Rendell said to hide info from School Board

Former Superintendent Mark Rendell faces the prospect of a lawsuit for withholding financial information from the Indian River County School Board that could cost the district hundreds of thousands of dollars and place future construction projects in jeopardy.

According to documents obtained by Vero Beach 32963, the district’s financial advisor, Ford & Associates, Inc., sent a letter to Rendell on April 4 notifying him the district’s credit outlook had been downgraded from “Stable” to “Negative” by Fitch Ratings, one of three watchdog agencies that rate the district’s creditworthiness.

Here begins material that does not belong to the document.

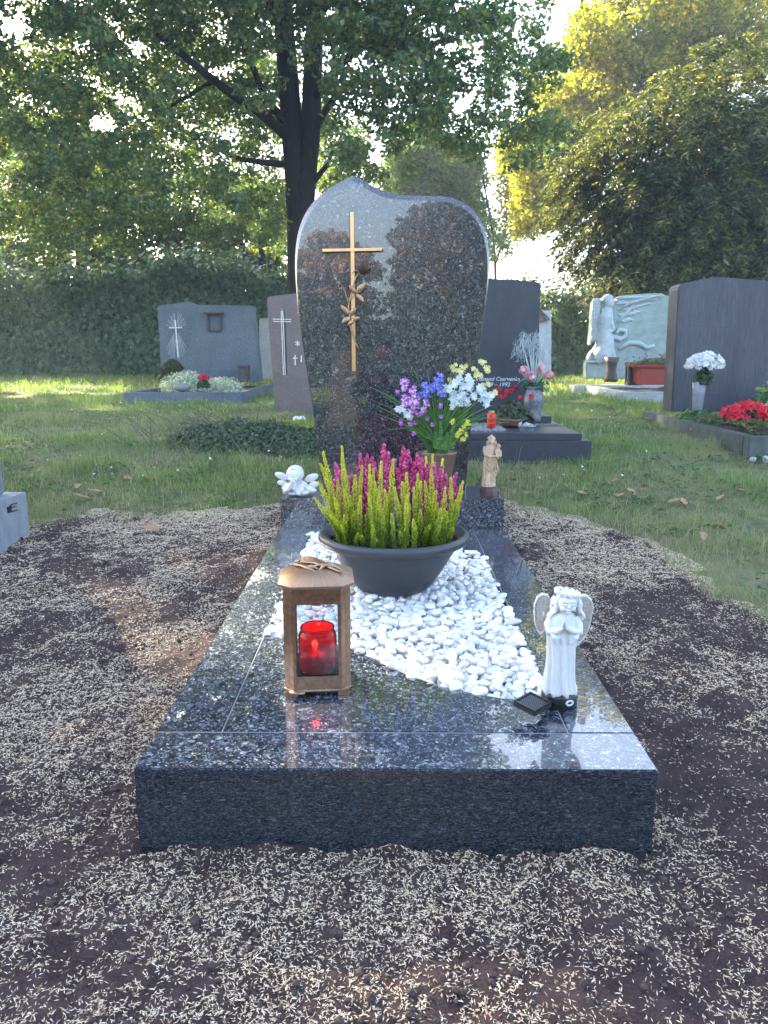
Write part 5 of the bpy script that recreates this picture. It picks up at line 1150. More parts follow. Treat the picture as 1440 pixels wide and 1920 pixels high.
for px, py in ((930, 738), (938, 745), (950, 734), (957, 733), (966, 728), (976, 745), (996, 743), (935, 730), (945, 741)):
    c = P(px, py, 4.56) - (pC + [0, 0, .04])
    for k_ in range(12): d = rnd_dir(1)[0]; V, Fc = leaves((c + d * .012)[None], d[None], np.array([.022]), asp=.85, tip=rnd_dir(1)); A_.add(V, Fc)
A_.build('flowers', redf, e_)
cR = P(921, 802, 4.45); e_ = empty('red_grave_candle', tuple(cR), label='red plastic grave candle with golden cap beside the terracotta bowl', cat='candle')
redp = plain('red_plastic', (.62, .012, .02), .3, Emission_Strength=0.0); MB().lathe([(.001, 0), (.024, 0), (.025, .004), (.0245, .03), (.0255, .05), (.025, .075), (.021, .084), (.001, .084)], n=28, cap=False).build('body', redp, e_, smooth=True); MB().lathe([(.016, .0845), (.018, .09), (.017, .096), (.001, .098)], n=24, cap=False).build('cap', plain('gold_tin', (.6, .42, .2), .35, .8), e_, smooth=True)
cB = P(988, 812, 4.38); e_ = empty('stone_pot', tuple(cB), label='small fluted grey pot with stones, right of the terracotta bowl', cat='pot')
rg = [[((r + .002 * math.cos(k_ * 2 * math.pi / 3)) * math.cos(2 * math.pi * k_ / 48), (r + .002 * math.cos(k_ * 2 * math.pi / 3)) * math.sin(2 * math.pi * k_ / 48), z) for k_ in range(48)] for r, z in ((.034, 0), (.038, .02), (.044, .036), (.048, .038), (.048, .043), (.04, .043))]
MB().loft(rg).build('body', stone('pot_grey', (.16, .18, .21), (.32, .34, .38), 40, .5), e_, smooth=True); V, Fc = blobs(rng.normal(size=(16, 3)) * [.018, .018, .003] + [0, 0, .046], .007 + .004 * rng.random((16, 1)), (IV2, IF2)); npmesh('pebbles', V, Fc, pale, e_)
cT = P(1030, 801, 4.42); n = 240; u = np.linspace(0, 1, n)
V, Fc = leaves(np.stack([(u - .5) * .16, rng.normal(size=n) * .006, .006 + rng.random(n) * .01], 1), rnd_dir(n) + [0, 0, 1], .02 + .01 * rng.random(n), asp=.2, tip=np.array([[1, .3, .1]]) + rng.normal(size=(n, 3)) * .5)
o = npmesh('dried_sprig', V, Fc, leafmat('dried_sprig', [(0, (.25, .22, .17)), (1, (.5, .48, .42))], trans=.1)); o.location = tuple(cT); tag(o, 'dried grey sprig lying on top of the dark stepped grave base', 'dried plant')
# white marble slab with small roof behind C
hsW, lW = flatstone('headstone', pale, [(1008, 702), (1034, 702), (1034, 583), (1008, 580)], 8.6, .12, 'narrow white marble stele seen behind the right edge of the dark rectangular headstone')
rf = MB(); rf.loft([[tuple(P(1008, 574, 8.5) - lW), tuple(P(1031, 598, 8.5) - lW), tuple(P(1030, 601, 8.5) - lW), tuple(P(1007, 578, 8.5) - lW)], [tuple(P(1008, 574, 8.58) - lW), tuple(P(1031, 598, 8.58) - lW), tuple(P(1030, 601, 8.58) - lW), tuple(P(1007, 578, 8.58) - lW)]]); rf.build('roof', bzd, hsW)
rf = MB(); q4 = [(1008, 602), (1024, 601), (1016, 588), (1008, 581)]; rf.loft([[tuple(P(x, y, 8.55) - lW) for x, y in q4], [tuple(P(x, y, 8.59) - lW) for x, y in q4]]).build('wooden_figure', terr, hsW)
# grey stone edge behind A
flatstone('headstone', pale, [(486, 712), (540, 712), (540, 596), (486, 597)], 12.4, .15, 'pale grey headstone glimpsed between the slate and the reddish headstones, before the hedge')

# ---- D: green marble stone with a relief angel
YD = 9.3
zD = lambda x, y: (1080 + x / 4, 480 + y / 4)
outD = [(75, 920), (76, 800), (95, 795), (98, 760), (118, 720), (150, 690), (172, 655), (162, 622), (106, 672), (112, 590), (122, 470), (130, 350), (150, 325), (180, 316), (190, 340), (205, 330), (215, 305), (245, 298), (275, 312), (300, 345), (325, 302), (400, 290), (460, 286), (560, 280), (655, 277), (668, 297), (800, 296), (960, 300), (1000, 340), (1010, 600), (1010, 920)]
hsD, lD = flatstone('headstone', greenm, [zD(x, y) for x, y in outD], YD, .16, 'pale green marble headstone carved with a winged angel relief, behind the red planter', bev=.012)
def onD(x, y, d=.0): return tuple(P(*zD(x, y), YD - d) - lD)
A = MB(); A.ell(onD(250, 350, .03), (.055, .05, .075), 14, 10); A.ell(onD(240, 325, .02), (.07, .05, .06), 14, 10)
A.tube([onD(240, 390, .01), onD(225, 460, .03), (onD(215, 560, .03)), onD(225, 660, .03), onD(205, 740, .02), onD(150, 770, .01)], [.05, .085, .075, .10, .12, .08], 14)
A.tube([onD(215, 400, .03), onD(195, 500, .06), onD(240, 570, .08), onD(275, 565, .08)], [.035, .034, .028, .02], 10); A.tube([onD(255, 420, .04), onD(262, 500, .07), onD(285, 560, .08)], [.034, .03, .022], 10)
A.tube([onD(225, 660, .05), onD(245, 720, .03), onD(270, 780, .01)], [.08, .075, .06], 10)
for k_ in range(5): A.tube([onD(200 + k_ * 12, 600, .07), onD(190 + k_ * 14, 690, .09), onD(140 + k_ * 28, 775, .06)], [.010, .013, .010], 6)
A.tube([onD(265, 600, .0), onD(330, 625, .02), onD(372, 600, .02), onD(372, 560, .02), onD(320, 555, .03), onD(300, 580, .03)], [.03, .035, .03, .03, .025, .02], 8)
A.box(*sorted((onD(96, 0)[0], onD(285, 0)[0])), -.05, .0, onD(0, 800)[2], onD(0, 785)[2])
angelpale = stone('carved_pale_marble', (.38, .44, .45), (.50, .56, .58), 30, .6)
sculpt('angel_relief', A, angelpale, hsD, voxel=.009, it=2)
Wg = MB(); Wl = MB()
for r_ in range(5):
    for k_ in range(12 - r_):
        x = 325 + k_ * 28 + r_ * 6; y = 312 + r_ * 26 + (0 if k_ < 3 else (k_ - 3) * -2 * (r_ + .5)) + (12 - k_) * r_ * 1.5
        if x < 320 + 340 - r_ * 60: Wg.ell(onD(x, y, .002), (.050, .016, .017), 10, 6, Matrix.Rotation(R(-14 + r_ * 7), 4, 'Y').to_euler())
for k_ in range(8): Wg.tube([onD(330 + k_ * 10, 400 - k_ * 6, .02), onD(400 + k_ * 25, 350 - k_ * 6, .03), onD(560 + k_ * 13, 310 - k_ * 3, .015)], [.010, .013, .006], 6)
for r_ in range(10):
    for k_ in range(3):
        Wl.ell(onD(172 - k_ * 19 - r_ * 1.2, 345 + r_ * 30, .005), (.022, .02, .045), 8, 6)
Wg.build('spread_wing', angelpale, hsD, smooth=True); Wl.build('folded_wing', angelpale, hsD, smooth=True)
vein = MB(); vein.tube([onD(320, 700, .0), onD(400, 650, .005), onD(470, 655, .005), onD(530, 690, .005), onD(590, 670, .0)], [.03, .03, .035, .03, .02], 6); vein.tube([onD(310, 500, .0), onD(380, 430, .005), onD(440, 350, .005), onD(560, 320, .0)], [.02, .02, .02, .02], 6); vein.build('carved_border', angelpale, hsD, smooth=True)
zk = .455; k0 = P(1163, 745, 7.85)
kD = empty('grave_kerb', (3.6, 7.85, .36), label='pale stone kerb of the grave with the green angel headstone', cat='grave kerb'); lkD = np.array([3.6, 7.85, .36])
kerbframe(kD, lkD, 2.33, 4.9, 7.85, 9.28, .30, zk, .12, pale); bed(kD, lkD, 2.42, 4.8, 7.9, 9.27, .43, bedsoil)
MB().box(2.2 - 3.6, 4.9 - 3.6, 9.283 - 7.85, 9.55 - 7.85, -.06, .10).build('plinth', pale, kD, bevel=.01)
o = vase_of(tuple(P(1145, 716, 8.7)), [(.001, 0), (.075, 0), (.07, .04), (.052, .12), (.06, .2), (.085, .27), (.078, .27), (.05, .2)], bzd, 'brown bronze vase standing empty before the green angel headstone', 'bronze_vase')
small_lantern(tuple(P(1188, 722, 8.25)), .15, .235, 'square bronze lantern left of the red planter', plain('lantern_dark_bronze', (.09, .06, .05), .5, .4))
redpl = plain('red_planter_plastic', (.30, .045, .035), .5); pD = P(1248, 721, 8.1)
e_ = empty('red_planter', tuple(pD), label='long brick-red plastic planter before the green angel headstone', cat='planter'); mb = MB()
rg = [[(x * sx, y * sx, z) for x, y in ((-.30, -.12), (.30, -.12), (.30, .12), (-.30, .12))] for sx, z in ((1, 0), (1.06, .14), (1.09, .175), (1.27, .178), (1.29, .205), (1.18, .205), (1.10, .17))]
mb.loft(rg).build('trough', redpl, e_, bevel=.006)
e_ = empty('planter_flowers', tuple(pD + [0, 0, .18]), label='yellow-green plants with tiny white flowers filling the red planter', cat='flowers')
bush(e_, 'foliage', (-.05, 0, 0), (.33, .14, .09), 2600, .03, leafmat('planter_leaf', [(0, (.07, .11, .03)), (1, (.24, .24, .10))], trans=.25), spread=.6); bush(e_, 'foliage', (.12, 0, .04), (.20, .13, .15), 1500, .03, leafmat('planter_leaf_pale', [(0, (.12, .15, .05)), (1, (.42, .40, .25))], trans=.25), spread=.6); flowers_on(e_, 'flowers', (-.15, 0, .02), (.3, .14, .10), 26, .02, leafmat('violet_flower', [(0, (.12, .08, .35)), (1, (.3, .2, .5))]))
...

The letter noted that the downgrade was due to “recent weak operating performance” and a “reduction in fund balance,” and warned the change “indicates a declining trend in credit quality” that could “cause the district’s outstanding debt to lose value” and “increase the cost of future borrowing.”

The email that accompanied the letter said very specifically, “We are sending this letter to you … for distribution to the Board members,” but Rendell, who at the time was angling for a contract renewal and telling the board that the district’s finances were in “good shape,” did not share the letter with board members.

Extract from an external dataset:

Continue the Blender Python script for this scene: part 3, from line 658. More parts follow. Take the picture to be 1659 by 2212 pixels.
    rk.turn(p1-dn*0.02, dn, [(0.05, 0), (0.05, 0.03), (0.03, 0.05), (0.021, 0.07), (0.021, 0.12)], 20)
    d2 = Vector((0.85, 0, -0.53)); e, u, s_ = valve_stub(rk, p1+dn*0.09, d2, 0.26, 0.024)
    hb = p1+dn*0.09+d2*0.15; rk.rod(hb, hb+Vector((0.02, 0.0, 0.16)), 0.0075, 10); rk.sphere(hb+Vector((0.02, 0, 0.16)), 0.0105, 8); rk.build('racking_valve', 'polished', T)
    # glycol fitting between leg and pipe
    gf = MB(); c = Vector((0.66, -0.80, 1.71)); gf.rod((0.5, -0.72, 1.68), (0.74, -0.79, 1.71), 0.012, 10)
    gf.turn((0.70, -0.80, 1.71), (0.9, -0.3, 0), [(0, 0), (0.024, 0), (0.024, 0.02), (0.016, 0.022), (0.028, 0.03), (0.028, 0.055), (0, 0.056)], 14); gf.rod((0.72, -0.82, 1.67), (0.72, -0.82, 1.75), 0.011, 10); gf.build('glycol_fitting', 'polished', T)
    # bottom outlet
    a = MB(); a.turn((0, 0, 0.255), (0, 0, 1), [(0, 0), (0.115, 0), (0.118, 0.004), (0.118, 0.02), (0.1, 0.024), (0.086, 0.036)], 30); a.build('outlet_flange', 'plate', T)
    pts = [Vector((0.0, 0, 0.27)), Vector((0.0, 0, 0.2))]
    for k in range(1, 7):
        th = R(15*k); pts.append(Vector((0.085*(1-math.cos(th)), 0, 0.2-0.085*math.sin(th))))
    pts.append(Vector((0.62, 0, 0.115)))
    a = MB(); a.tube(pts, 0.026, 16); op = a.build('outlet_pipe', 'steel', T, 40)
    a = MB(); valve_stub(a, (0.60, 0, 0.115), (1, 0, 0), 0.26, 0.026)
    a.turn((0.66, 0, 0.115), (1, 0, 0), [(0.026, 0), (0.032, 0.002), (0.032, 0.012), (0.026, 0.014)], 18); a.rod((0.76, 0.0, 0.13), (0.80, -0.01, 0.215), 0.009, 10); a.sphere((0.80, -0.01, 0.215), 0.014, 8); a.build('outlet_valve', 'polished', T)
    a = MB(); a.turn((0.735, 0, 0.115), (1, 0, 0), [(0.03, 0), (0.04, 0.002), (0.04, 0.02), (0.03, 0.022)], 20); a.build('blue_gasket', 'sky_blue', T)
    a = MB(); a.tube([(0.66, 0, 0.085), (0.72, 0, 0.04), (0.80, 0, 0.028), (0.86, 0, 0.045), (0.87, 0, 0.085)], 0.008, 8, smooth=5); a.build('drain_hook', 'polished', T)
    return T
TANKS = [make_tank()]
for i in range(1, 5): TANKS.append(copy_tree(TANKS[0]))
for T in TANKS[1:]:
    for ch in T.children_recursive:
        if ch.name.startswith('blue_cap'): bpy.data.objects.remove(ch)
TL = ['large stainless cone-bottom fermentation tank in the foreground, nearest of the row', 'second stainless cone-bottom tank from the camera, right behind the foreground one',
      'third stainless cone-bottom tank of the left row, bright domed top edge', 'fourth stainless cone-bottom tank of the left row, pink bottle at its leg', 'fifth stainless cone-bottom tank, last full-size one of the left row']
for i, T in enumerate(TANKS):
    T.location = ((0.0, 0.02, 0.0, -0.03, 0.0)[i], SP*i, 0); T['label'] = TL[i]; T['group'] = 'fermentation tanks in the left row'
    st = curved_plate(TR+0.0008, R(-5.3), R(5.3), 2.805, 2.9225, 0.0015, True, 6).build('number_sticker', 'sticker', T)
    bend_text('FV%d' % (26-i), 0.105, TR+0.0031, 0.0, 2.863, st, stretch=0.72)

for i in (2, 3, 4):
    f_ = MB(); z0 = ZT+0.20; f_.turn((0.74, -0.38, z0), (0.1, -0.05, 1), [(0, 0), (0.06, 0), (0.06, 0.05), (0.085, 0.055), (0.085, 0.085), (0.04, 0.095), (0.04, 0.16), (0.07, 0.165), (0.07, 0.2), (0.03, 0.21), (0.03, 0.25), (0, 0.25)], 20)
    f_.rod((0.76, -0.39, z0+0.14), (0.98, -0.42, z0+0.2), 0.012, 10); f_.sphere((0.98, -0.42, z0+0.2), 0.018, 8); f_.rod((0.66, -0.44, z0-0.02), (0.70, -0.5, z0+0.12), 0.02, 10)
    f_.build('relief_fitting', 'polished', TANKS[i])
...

The district’s new Chief Financial Officer Ron Fagan recently discovered the concealed letter while poring over financial records trying to sort out the district’s tangled finances, and informed the board and Interim Superintendent Susan Moxley.

“I’m so furious, I can barely speak,” said board Chairman Laura Zorc, after learning about the letter. “The board needs to discuss this publicly.

“We need to discuss the possibility of filing a lawsuit against Dr. Rendell for malfeasance. It also raises the question of what else is going to surface? What else don’t we know about that the former superintendent did or didn’t do?”

Rendell did not return calls or emails seeking comment.

Rendell, who resigned under pressure on May 24 after the board voted not to renew his contract, was frequently criticized for refusing to share financial information about the district with the board.

“Anytime we asked him if there was a cashflow problem, he’d say, ‘No, things are fine. Our finances are stable,’” Zorc told Vero Beach 32963 last week.

“But they weren’t ‘fine.’ He lied about it. This is just more proof that we made the right decision to get rid of him.”

As early as November 2018, former Finance Director Julianne Pelletier warned board members that the district’s fund balance had dipped to 2.5 percent – well below the state-mandated level of 3 percent and only half of the 5 percent reserve demanded by IRC School Board policy – but Rendell disputed the figure.

“I am very confident that we will not be below 3 percent, not reporting anything to the Commissioner of Education, or the state, and my goal is to be above the 5 percent,” Rendell told the board in January, while still declining to provide them with any documentation to back up his claim.

The discovery of the concealed document raised the ire of other board members, as well, including Mara Schiff, who wrote in an email to Moxley that she was “shocked” by Rendell’s failure to inform the board of the downgrade.

Moxley, a veteran superintendent, said she has never before seen another superintendent withhold such important information from a school board.

“I was a little taken aback myself that you were not aware,” Moxley responded to Schiff, in an email thread obtained by Vero Beach 32963. “I never want to bring surprises to you as board members.

“I have not experienced a [credit outlook] drop like this before, so I, too, am concerned. It is complicated and hard for most people to understand in the school context, but it definitely does not help in supporting the level of trust we are trying to establish with the general public.”

CFO Ron Fagan said the downgrade will not have an impact on current projects that are already funded but could cost the district in the future when it needs to sell bonds or otherwise borrow money for new projects.

For example, school officials recently announced a planned $11 million expansion project at Sebastian Middle School next summer that includes construction of new classrooms. The project may have to be scrapped or postponed depending on how high interest rates are, officials said.

School districts sell bonds to investors when they want to raise money to pay for new construction projects, explained Fagan. Districts that have a poor credit rating can have trouble selling their bonds, because buyers may consider the risk too high, or the district will have to pay a higher interest rate on the bonds to attract dubious investors.

The district’s financial advisor noted in its letter to Rendell that the other two watchdog agencies that rate the district’s creditworthiness, Moody’s and Standard & Poor’s, “may share Fitch’s concerns about the decline in liquidity.”

Fagan noted that the district still has reasonably good AA- credit ratings with Moody’s and Standard & Poor’s and said Fitch will review the district’s finances in one year to reevaluate its view.

Rendell’s tenure was plagued by numerous controversies, including several audit discrepancies and an embarrassing investigation by the state Department of Education, which in January threatened to withhold $1.8 million in transportation funds from the school district for inflating the number of kids carried to and from their classes each day by school buses.

Rendell, who operated the district without a chief financial officer for nearly one year, left the district’s finances in chaos. Fagan, who joined the district on July 15, has been charged with sorting out the district’s finances.

Fagan said the decision to pursue legal action against Rendell is in the board’s hands.

“I’m not sure this warrants legal action,” he said. “It’s not a major level default. It would be a different story if we had bond holders knocking on the door and asking for all our assets.”